"Inventing Situations Page 19 (2003)"






skitz:
"GET UR HAND OFF MY PENIS!" -"oh... it's not stickshift."


The_Gray_Zombie:
Is it ok if my horse rides up front? He gets car sick.


Moatas:
"What makes me a great hooker? I'd say because I love sex, I'm multi-orgasmic and I'm a fun date."


Buffoon:
.oO I hope the melanoma isn't too noticable.


Buffoon:
"Ummm.... Rodin's 'The Thinker!'" "Right!" "Statue Charades is a stupid game."


amycamus:
While putting on his coat after the play, Jimmy had the idea that, days later, would land him in the proctologist's office.


amycamus:
"Ha HA! Yes, isn't he CUTE?! ALL the Prickley children are cute.

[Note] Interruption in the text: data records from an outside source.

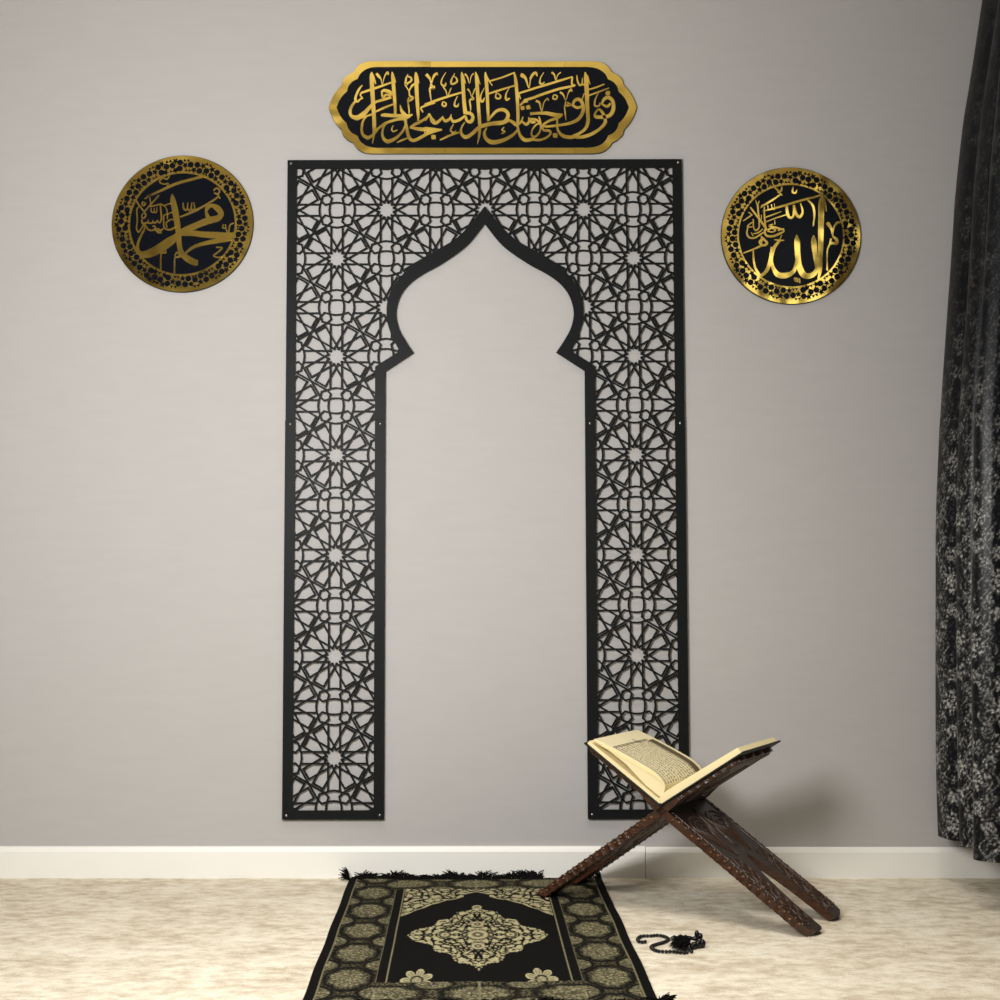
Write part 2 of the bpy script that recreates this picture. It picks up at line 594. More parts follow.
# ------------------------------------------------------------------ calligraphy strokes, (x y width) per point, traced in three windows of the plaque
PLAQUE = {
    (325, 55): """
425 165 8,425 200 30,430 300 34,440 450 32,450 600 30,452 690 28,445 760 14,437 810 6
432 190 20,455 250 14,464 278 4
610 165 8,618 210 28,625 300 28,635 420 26,640 500 22,640 550 20
622 200 18,645 262 5
330 355 16,420 325 20,500 298 18,605 260 14
340 285 8,310 325 18,285 380 18,280 415 22,300 435 16,325 410 12,345 405 10
330 355 14,325 380 12,347 405 10
290 420 16,250 470 22,232 520 24,245 565 26,300 580 40,360 540 36,420 475 26,460 440 20,540 415 22,605 395 20
510 350 10,540 332 24,590 348 30,605 380 26
518 350 14,528 395 18,560 370 18,600 385 14
298 602 8,345 578 14,430 550 16
465 525 14,540 490 18,622 458 14
512 560 14,540 555 26,620 560 26,700 562 24,795 555 10
685 465 6,700 520 24,732 565 34,722 590 24
800 550 8,740 577 34,650 598 22,560 628 22,500 668 20,450 710 20
385 565 12,350 610 16,338 680 20,350 735 24,395 760 28,440 735 20,490 680 14
590 615 12,545 650 14,525 710 18,535 765 24,575 795 30,640 770 26,700 715 18,735 650 20,735 590 22
625 648 6,610 685 12,625 705 12,662 690 8
720 580 20,740 640 22,755 720 24,775 770 26,815 785 26,880 755 26,940 720 26,1000 690 30
658 805 8,700 785 16,752 765 12
825 165 8,830 210 30,835 350 30,845 500 26,850 580 18,845 620 8
837 200 18,857 268 4
825 270 14,795 288 18,770 330 10,768 362 8
755 185 5,738 225 14,735 285 18,752 268 14,785 245 16,780 215 14,752 205 10
735 292 10,765 340 10,772 380 14,800 400 20,780 420 18,755 432 12,765 395 10
755 430 10,765 500 12,768 548 6
468 178 20,490 205 22,510 230 10,522 278 5,535 230 8,550 190 10,570 170 18,577 192 8
870 490 14,940 460 20,1000 440 22
870 490 14,892 532 10
775 665 10,820 640 24,880 610 22,930 575 16,950 540 10
775 665 18,850 680 26,1000 692 36
950 545 14,975 590 18,1000 612 20
918 188 22,950 215 16,965 252 7,985 200 8,1000 180 10
972 240 7,960 295 12,1000 300 20
956 300 10,958 370 12,966 428 6""",
    (425, 55): """
0 605 18,45 560 14,60 610 18,100 628 26,150 590 18,165 565 8
163 578 12,185 610 24,225 590 18,241 548 6
235 565 10,255 612 24,310 602 22,370 560 18
0 465 22,100 425 20,220 385 18,338 350 14
333 165 8,342 220 28,350 350 28,360 480 30,370 545 34
345 195 16,372 272 4
370 540 24,410 540 26,437 572 24,420 615 30,385 610 22,370 570 22
460 165 8,470 220 28,478 350 28,488 500 26,497 620 26,495 730 20,478 818 5
473 200 16,502 278 4
362 620 8,330 680 16,335 730 24,375 755 30,430 725 28,500 665 30,600 635 32,700 625 34,765 602 22
548 165 8,555 220 26,565 350 26,572 500 24,575 612 18
557 200 14,585 250 12,613 292 6
593 247 14,700 215 14,808 173 12
810 165 10,825 250 26,838 400 26,845 550 26,840 655 22
580 362 14,680 330 16,815 288 12
575 605 18,610 560 20,660 515 24,720 510 28,755 550 28,740 600 30,700 630 28
760 600 18,800 622 26,830 645 26,870 620 18,892 570 8
880 615 16,920 640 24,945 612 18,941 575 8
945 600 14,975 620 24,1000 610 28
562 668 8,540 720 22,560 775 30,620 803 36,720 780 30,800 735 22,842 688 14
838 640 20,850 700 20,870 750 26,915 783 30,1000 770 26
720 668 10,698 690 10,726 705 14,693 727 7
900 412 6,915 425 40,934 440 6
868 480 6,886 492 38,903 505 6
917 475 6,937 486 40,960 498 6
850 360 14,930 335 16,1000 315 14
853 368 14,868 412 7
862 470 14,920 420 20,1000 395 20
15 182 16,25 200 24,45 230 14,60 270 7,80 215 8,105 178 18,114 194 7
60 270 8,66 300 20,88 312 16,44 312 12,50 370 12,58 425 5
190 168 5,155 230 10,150 275 14,180 292 18,192 262 7
165 300 12,190 335 10,207 382 7,230 330 8,242 308 6
270 178 6,240 240 14,245 275 16,290 255 16,285 220 12,262 205 8
165 432 8,158 465 14,185 475 14,192 450 12,167 435 8
297 383 6,275 430 10,270 470 16,296 476 14,307 452 6
362 182 16,385 210 12,405 268 5,420 205 8,443 178 10
388 318 14,410 350 8,425 385 8,450 330 10,458 312 8
425 385 12,440 410 18,408 420 14,415 480 12,415 522 5
541 308 5,510 370 10,505 420 18,525 432 18,542 398 7
650 348 8,643 395 14,675 407 14,687 380 12,655 355 8
767 308 5,735 370 12,740 418 18,772 403 10
868 190 22,885 197 32,915 225 20,945 312 7,960 230 10,990 182 14,1000 178 16
0 682 36,80 690 32,157 690 12
0 730 34,70 710 22,155 690 12
62 738 6,80 756 42,98 774 6
138 782 10,230 740 18,325 708 10
262 636 6,235 690 16,260 715 14,285 698 7""",
    (530, 55): """
0 325 16,120 290 18,250 250 18,388 208 12
385 210 14,380 270 16,402 290 18
0 410 20,120 365 20,260 320 20,380 295 18,412 283 14
425 195 8,432 250 14,452 285 16,472 272 12,476 218 7
470 275 12,490 280 16,505 262 12
500 165 8,508 220 32,515 350 34,520 500 30,525 610 28,500 680 24,440 725 22,388 742 16
517 200 18,545 280 4
690 340 8,706 356 44,722 372 8
650 462 14,670 415 24,710 395 30,750 430 28,755 500 30,730 552 30,680 572 28,600 572 28,588 545 16,620 505 16,650 525 22,675 575 24,678 630 26,620 690 24,540 735 28,450 757 26,378 752 16
658 460 16,700 478 22,730 450 16
250 560 14,245 640 16,255 700 20,300 745 28,370 757 30,445 738 22
385 478 16,400 430 24,440 412 26,475 450 28,480 520 28,440 590 28,360 630 24,250 650 20,150 660 18,108 655 8
390 470 18,430 490 22,475 475 18
0 545 24,60 540 22,150 540 28,230 556 32,295 553 18
290 555 18,250 582 22,170 610 20,115 650 18,122 692 18,175 700 22,182 730 16,130 770 18,60 782 20,0 768 16
80 570 12,95 630 14,90 700 14,50 750 18,15 740 14,20 690 12,60 640 14,88 640 10
0 590 16,60 600 18,92 642 12
207 722 6,226 740 42,246 760 6
525 327 12,600 305 14,674 276 10
525 382 12,620 347 14,718 310 10
0 230 14,20 190 16,50 173 22,67 204 8
126 168 5,95 220 10,90 267 16,115 272 14,132 256 7
197 168 16,220 190 14,235 243 5,250 195 8,280 168 10
213 372 8,208 405 12,235 412 12,247 385 10,218 370 8
52 428 18,85 445 16,105 522 6,125 445 8,157 408 12,168 428 7
272 348 16,300 370 14,325 422 7,345 360 8,372 322 16,380 345 7
325 430 10,322 468 14,362 462 20,335 440 12
312 470 8,318 540 12,326 604 5
492 358 8,470 422 8
622 352 6,590 420 12,590 472 16,625 472 14,637 442 7""",
}
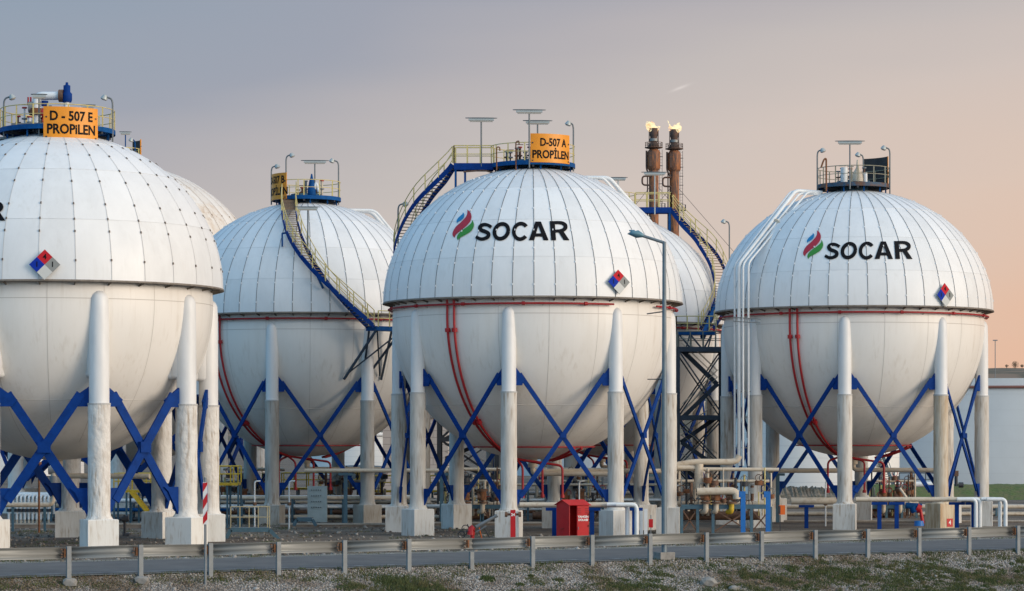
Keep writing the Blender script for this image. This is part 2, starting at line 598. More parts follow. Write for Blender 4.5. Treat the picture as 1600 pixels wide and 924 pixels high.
def t_lamp(parent, base, h, w=2.0, az=0.0, m=POLE):
    """post carrying a long horizontal tube luminaire with a wire guard"""
    b = Vector(base)
    mb = MB(); mb.tube([b, b + Vector((0, 0, h))], .05, m, 6)
    o = mb.build('lamp', parent)
    hd = MB()
    c = b + Vector((0, 0, h + .06))
    d = Vector((math.cos(az), math.sin(az), 0))
    hd.bar(c - d * w * .40, c + d * w * .40, .22, .12, LAMPM)
    hd.bar(c - d * w * .36 - Vector((0, 0, .1)), c + d * w * .36 - Vector((0, 0, .1)), .16, .08, GLASS)
    n = Vector((-d.y, d.x, 0))
    lo = [c + d * (w * .5 * math.cos(t)) + Vector((0, 0, .1)) + n * (.16 * math.sin(t)) for t in [2 * PI * k / 16 for k in range(16)]]
    hd.tube(lo, .022, POLE, 4, closed=True)
    hd.build('lamp_head', o)
    return o


def goose_lamp(parent, base, h, az=0.0, m=POLE, reach=.45, hm=LAMPM, gm=GLASS, dw=.38):
    b = Vector(base)
    d = Vector((math.cos(az), math.sin(az), 0))
    mb = MB()
    mb.tube(bend([b, b + Vector((0, 0, h)), b + Vector((0, 0, h + .12)) + d * reach], .35), .05, m, 6)
    o = mb.build('lamp', parent)
    hd = MB()
    c = b + Vector((0, 0, h + .10)) + d * (reach + .12)
    dn = (d * .35 + Vector((0, 0, -1))).normalized()
    hd.tube([c - dn * .15, c - dn * .02, c + dn * .1], [.10, .17, dw * .55], hm, 10)
    hd.tube([c + dn * .1, c + dn * .16], [dw * .5, dw * .35], gm, 10)
    hd.build('lamp_head', o)
    return o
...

What? He did what?"


amycamus:
"Man, if we lived in L.A. we could just pick up the paper and find breast implant surgeons EVERYwhere!"


amycamus:
"You girls aren't gonna believe this, but this very car is STILL gonna be running 42 years from now through the streets of Havana."


amycamus:
"Psst! Crow!" "What, Servo?" "I don't like Joel bringing a date." "Me neither."


amycamus:
With the aid of opera supertitles, Johnny is able to construct a hairstyle to last the ages.


amycamus:
Martin Scorsese's greatest film, "Raging Hormones."


cambria36:
More of a "wall-weed," than a "wall-flower."


cambria36:
First in the series: "Gettin' Free Milk, Why Buy The Cow?"


amycamus:
Born with a light bulb in his back, Bob was often asked to just stand around at parties.


Loodvig:
Even Christine wasn't stupid enough to drive around the crossing gates...


Mr_Grant:
Bridge of the Starship USS Restricted Country Club.


Mr_Grant:
"Bob Dole says 'Who stole my pen???' God I love that joke."